Justice John Roberts has been agitating against the Voting Rights Act since the 1980s. He finally got ‘er done. As expected:
The Supreme Court dealt the landmark Voting Rights Act a significant blow on Wednesday in a 6-3 ruling that leaves the historic law “all but a dead letter,” according to Justice Elena Kagan.
In invalidating a Black-majority congressional district in Louisiana as an illegal racial gerrymander, the decision in Louisiana v. Callais, written by Justice Samuel Alito and joined by the court’s other five conservatives, states that plaintiffs must now show that “intentional discrimination” led to the decision to not draw a minority legislative district.

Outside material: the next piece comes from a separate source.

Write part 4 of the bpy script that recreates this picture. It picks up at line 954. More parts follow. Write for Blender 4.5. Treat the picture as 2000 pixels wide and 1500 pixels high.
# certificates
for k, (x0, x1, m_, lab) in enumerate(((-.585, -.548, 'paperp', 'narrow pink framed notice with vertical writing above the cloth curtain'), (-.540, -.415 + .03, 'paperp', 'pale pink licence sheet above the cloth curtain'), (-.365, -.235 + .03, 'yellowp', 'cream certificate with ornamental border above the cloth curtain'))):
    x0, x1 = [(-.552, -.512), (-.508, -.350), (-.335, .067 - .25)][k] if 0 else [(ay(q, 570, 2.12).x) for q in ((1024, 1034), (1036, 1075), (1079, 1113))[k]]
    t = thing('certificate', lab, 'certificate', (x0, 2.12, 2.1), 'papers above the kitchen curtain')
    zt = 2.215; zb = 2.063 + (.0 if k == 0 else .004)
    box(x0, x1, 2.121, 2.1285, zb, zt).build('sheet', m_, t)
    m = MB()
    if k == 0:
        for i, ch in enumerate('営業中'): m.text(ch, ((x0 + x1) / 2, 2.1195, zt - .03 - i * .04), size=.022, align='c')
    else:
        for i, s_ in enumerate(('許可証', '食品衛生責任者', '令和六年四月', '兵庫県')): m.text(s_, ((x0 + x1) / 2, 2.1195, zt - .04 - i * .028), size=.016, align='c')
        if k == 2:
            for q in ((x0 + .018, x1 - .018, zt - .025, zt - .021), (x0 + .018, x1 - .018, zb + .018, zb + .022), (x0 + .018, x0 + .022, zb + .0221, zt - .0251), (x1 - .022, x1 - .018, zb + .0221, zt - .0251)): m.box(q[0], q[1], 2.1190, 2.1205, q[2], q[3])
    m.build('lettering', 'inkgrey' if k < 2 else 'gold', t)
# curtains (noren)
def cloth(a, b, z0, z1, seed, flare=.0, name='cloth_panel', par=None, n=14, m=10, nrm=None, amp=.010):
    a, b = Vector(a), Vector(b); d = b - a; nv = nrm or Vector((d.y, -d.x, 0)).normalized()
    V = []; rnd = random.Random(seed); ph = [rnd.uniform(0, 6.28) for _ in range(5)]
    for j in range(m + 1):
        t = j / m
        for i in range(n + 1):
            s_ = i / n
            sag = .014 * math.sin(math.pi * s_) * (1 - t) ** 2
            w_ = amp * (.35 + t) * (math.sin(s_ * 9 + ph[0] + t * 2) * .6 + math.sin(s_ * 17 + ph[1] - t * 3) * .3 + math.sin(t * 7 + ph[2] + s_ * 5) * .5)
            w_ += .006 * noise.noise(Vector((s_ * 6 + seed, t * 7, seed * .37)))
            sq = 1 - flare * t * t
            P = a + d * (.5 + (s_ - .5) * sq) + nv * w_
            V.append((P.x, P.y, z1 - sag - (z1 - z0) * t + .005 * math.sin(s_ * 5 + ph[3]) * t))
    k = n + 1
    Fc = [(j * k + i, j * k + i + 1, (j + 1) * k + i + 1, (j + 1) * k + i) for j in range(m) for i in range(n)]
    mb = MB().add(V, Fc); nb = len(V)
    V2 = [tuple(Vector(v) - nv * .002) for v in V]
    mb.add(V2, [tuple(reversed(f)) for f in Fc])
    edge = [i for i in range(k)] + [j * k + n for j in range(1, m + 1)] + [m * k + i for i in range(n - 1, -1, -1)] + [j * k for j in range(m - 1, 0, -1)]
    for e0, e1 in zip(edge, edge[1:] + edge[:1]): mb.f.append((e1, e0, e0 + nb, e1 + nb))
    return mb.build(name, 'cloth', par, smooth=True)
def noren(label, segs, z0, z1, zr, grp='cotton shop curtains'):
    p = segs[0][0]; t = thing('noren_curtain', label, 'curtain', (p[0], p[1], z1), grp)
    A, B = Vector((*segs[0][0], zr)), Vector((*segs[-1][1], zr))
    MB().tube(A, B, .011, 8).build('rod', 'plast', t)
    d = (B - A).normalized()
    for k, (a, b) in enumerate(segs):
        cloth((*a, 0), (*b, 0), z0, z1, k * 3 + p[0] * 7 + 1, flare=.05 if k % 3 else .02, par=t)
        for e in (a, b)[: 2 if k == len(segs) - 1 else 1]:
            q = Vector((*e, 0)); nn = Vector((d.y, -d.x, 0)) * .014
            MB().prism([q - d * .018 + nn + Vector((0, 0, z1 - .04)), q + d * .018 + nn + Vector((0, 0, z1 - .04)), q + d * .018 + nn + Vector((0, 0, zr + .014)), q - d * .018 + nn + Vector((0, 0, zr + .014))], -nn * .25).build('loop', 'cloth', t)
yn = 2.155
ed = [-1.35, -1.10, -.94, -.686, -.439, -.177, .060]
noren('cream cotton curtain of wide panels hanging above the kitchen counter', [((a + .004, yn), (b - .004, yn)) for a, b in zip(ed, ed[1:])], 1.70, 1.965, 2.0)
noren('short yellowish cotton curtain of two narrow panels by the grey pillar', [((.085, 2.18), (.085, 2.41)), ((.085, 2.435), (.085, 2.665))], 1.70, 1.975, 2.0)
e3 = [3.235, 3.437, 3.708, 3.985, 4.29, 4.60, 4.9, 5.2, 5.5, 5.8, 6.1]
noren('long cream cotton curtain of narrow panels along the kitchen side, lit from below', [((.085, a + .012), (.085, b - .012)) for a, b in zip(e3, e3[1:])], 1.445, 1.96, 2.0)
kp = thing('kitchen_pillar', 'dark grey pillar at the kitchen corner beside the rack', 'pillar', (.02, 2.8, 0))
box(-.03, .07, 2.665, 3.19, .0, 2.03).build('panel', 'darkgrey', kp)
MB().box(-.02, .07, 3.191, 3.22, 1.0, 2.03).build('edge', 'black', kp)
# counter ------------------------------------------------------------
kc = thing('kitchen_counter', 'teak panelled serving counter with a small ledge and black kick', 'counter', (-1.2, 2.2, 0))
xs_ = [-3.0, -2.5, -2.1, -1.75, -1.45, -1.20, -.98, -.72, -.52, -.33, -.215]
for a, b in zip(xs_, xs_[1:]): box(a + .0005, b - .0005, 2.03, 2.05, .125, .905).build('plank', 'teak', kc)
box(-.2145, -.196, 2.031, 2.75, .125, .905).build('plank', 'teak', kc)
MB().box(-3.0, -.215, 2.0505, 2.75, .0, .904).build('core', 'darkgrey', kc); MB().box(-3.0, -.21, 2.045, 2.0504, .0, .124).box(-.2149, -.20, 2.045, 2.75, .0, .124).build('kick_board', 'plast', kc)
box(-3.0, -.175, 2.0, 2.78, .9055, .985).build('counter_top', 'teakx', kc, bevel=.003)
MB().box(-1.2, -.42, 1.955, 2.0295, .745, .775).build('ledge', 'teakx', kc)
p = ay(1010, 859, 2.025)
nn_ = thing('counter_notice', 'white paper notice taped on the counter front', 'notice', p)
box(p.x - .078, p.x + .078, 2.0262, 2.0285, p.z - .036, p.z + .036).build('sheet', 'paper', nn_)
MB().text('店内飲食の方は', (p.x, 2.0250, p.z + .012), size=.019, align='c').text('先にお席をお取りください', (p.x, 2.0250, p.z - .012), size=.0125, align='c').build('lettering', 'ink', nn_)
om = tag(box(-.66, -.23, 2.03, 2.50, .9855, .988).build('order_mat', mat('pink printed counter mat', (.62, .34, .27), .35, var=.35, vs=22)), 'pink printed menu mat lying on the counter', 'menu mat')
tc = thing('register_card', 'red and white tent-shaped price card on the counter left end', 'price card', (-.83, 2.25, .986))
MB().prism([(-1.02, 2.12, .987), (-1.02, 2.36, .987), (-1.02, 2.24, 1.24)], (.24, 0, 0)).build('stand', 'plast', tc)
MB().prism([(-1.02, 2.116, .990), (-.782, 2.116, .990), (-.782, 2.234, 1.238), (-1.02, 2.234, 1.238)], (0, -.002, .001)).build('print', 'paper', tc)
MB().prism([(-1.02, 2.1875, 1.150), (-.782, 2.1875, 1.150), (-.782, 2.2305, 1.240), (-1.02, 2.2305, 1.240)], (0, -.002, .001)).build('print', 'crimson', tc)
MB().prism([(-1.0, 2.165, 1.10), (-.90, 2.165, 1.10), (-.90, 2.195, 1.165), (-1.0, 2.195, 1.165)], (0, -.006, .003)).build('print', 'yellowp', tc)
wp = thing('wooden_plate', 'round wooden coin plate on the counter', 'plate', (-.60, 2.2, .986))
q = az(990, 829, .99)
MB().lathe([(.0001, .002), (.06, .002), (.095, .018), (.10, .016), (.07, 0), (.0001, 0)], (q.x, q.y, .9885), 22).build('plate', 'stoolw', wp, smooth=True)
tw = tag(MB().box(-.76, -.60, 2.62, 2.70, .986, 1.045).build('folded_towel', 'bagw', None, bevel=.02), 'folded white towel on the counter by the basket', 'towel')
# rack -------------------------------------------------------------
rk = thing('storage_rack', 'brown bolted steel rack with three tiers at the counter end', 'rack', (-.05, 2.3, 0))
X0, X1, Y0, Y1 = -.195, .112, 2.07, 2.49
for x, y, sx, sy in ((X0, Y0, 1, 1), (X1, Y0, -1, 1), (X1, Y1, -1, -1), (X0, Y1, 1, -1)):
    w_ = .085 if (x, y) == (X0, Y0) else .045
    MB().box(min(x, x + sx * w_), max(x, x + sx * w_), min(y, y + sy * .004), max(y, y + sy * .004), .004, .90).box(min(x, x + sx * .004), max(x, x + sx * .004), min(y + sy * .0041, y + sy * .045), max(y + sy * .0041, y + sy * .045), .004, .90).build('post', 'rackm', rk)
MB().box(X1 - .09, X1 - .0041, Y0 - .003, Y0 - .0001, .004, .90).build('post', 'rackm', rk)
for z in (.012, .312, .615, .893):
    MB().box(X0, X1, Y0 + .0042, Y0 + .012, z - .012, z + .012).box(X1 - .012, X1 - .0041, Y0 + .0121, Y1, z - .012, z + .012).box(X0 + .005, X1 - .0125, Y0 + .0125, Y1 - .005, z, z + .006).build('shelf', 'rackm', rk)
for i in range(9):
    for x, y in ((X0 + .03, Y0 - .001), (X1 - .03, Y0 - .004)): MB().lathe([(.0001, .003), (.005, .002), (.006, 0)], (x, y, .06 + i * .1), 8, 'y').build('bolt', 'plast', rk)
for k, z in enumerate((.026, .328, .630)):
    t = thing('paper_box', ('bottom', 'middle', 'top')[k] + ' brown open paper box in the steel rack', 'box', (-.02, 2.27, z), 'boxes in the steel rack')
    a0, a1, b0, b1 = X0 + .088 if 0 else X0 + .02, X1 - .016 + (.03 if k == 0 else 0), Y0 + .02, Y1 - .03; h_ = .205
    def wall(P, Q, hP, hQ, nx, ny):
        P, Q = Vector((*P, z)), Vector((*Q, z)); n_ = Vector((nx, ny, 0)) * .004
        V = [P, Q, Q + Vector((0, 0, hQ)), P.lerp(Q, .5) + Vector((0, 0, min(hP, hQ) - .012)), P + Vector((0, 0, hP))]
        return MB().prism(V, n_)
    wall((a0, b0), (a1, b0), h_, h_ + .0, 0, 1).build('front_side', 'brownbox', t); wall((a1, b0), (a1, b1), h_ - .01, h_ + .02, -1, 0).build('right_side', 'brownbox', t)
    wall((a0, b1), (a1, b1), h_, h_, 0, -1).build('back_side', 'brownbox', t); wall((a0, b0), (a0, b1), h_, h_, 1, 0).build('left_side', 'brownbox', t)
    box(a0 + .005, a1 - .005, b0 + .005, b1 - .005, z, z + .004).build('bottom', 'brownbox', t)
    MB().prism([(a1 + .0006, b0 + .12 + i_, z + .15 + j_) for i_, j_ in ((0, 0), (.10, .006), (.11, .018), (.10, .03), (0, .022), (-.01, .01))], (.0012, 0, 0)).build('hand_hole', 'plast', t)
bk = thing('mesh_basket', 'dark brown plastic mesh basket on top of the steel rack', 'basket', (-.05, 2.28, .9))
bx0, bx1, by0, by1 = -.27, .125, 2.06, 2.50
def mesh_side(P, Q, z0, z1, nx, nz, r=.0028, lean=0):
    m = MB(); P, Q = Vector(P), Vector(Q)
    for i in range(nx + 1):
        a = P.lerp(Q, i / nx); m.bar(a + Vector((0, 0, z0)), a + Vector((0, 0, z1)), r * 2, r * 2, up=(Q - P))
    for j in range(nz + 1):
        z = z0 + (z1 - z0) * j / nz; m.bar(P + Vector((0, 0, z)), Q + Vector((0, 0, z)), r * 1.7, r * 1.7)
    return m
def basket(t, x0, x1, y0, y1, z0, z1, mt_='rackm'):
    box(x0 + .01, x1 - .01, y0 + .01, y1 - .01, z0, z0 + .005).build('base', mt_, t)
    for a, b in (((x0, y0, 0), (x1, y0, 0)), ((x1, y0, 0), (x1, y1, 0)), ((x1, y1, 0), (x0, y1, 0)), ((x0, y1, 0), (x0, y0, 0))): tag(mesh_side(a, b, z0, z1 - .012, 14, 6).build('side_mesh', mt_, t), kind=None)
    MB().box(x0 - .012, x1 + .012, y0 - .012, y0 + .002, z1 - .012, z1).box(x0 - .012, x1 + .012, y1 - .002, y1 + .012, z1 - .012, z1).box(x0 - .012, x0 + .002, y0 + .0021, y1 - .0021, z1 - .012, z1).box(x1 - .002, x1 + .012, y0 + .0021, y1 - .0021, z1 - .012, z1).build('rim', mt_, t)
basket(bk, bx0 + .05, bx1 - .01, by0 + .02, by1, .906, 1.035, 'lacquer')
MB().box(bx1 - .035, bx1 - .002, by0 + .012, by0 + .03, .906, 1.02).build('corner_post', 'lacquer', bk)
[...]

This makes it effectively impossible for a Voting Rights Act challenge to win in court without a clear showing of racial animus and will nullify the law’s impact.
“When [Section 2] of the Act is properly interpreted, it imposes liability only when circumstances give rise to a strong inference that intentional discrimination occurred,” Alito wrote for the majority. “Properly understood, [Section 2] thus does not intrude on States’ prerogative to draw districts based on nonracial factors, including to achieve partisan advantage.”
This decision is just the latest in an escalating series of judicial attacks on the historic civil rights law. But it marks “the majority’s now-completed demolition of the Voting Rights Act,” Kagan wrote in her dissent, joined by the court’s other two liberal justices.
The immediate impact is not known, but it may lead some states to challenge Black and Latino majority districts as illegal racial gerrymanders, potentially reducing their representation in legislative seats from Congress all the way down to county commissions. With the Voting Rights Act now left nearly useless, Black and Latino plaintiffs will not be able to challenge the demolition of their political representation. And since Black and Latino voters have historically preferred to elect Democrats, this is likely to also have the effect of further tilting the House toward Republicans.
Lyndon Johnson famously said that the Democrats had lost the South for a generation when he signed the Civil Rights Act. I think they may have just lost it again, at least in the House for many more to come. And Black Americans in those states will lose the representation they’ve had for the past 60 years unless they agree to vote for opportunistic Black Republicans like Byron Donalds. Jim Crow redux.
This may have the most far-reaching effects of anything the Court has done. It’s very hard to see how Democrats can ever win majorities, within the individual states or nationally, with the GOP domination of the South now permanently entrenched.
If you thought the GOP wasn’t so bad before Trump, this perfectly illustrates why that isn’t so. They’ve been trying to do this for decades.